Asian Pac Holdings Bhd is looking at a more stable revenue stream from recurring income through its KK Times Square II project in Kota Kinabalu, Sabah.
The group planned to replicate the project model in Peninsular Malaysia, possibly in Johor Bahru, Penang or the Klang Valley, said Asian Pac managing director Datuk Mustapha Buang.
The Kota Kinabalu project is housed under its unit Syarikat Kapasi Sdn Bhd. The company will not sell any of the retail lots in its mall development within the project, but retain the units for investment gain and rental income.
Asian Pac’s long-term goal is to diversify into more recurring income.
Syarikat Kapasi which is developing the KK Times Square project last Tuesday signed an agreement with Affin Investment Bank Bhd to raise RM200 million over the next five years under a commercial paper and medium term note (CP/MTN) programme. Malaysian Rating Corporation Bhd (MARC) rated the entire programme MARC-1/AAA-1.
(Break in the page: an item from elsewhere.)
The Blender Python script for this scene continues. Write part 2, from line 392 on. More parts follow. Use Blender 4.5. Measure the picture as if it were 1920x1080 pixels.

The ratings agency said Syarikat Kapasi’s near-term earnings visibility was somewhat limited given its reliance on development revenue from its serviced apartments and exterior shop lots, although car park rental from its completed projects would provide a modest recurring earnings stream.
Notwithstanding this, noteholders would be insulated from the downside risks in relation to Syarikat Kapasi’s credit profile by virtue of the guarantee provided by Danajamin.
For the year ended March 31, 2010 (FY10), Asian Pac posted a net profit of RM20.2 million on revenue of RM101.6 million compared with RM1.1 million and RM83.4 million, respectively, in FY09. The weak FY09 earnings were due to the downturn in the property sector due to the global financial crisis.
Asian Pac also has a number of projects in the peninsula and will be launching in the third quarter of this calendar year a shophouse project in Johor with GDV of RM100 million, a commercial project in Wangsa Melawati, Kuala Lumpur with GDV of RM70 million and a shop and apartment project in Kepong worth RM300 million.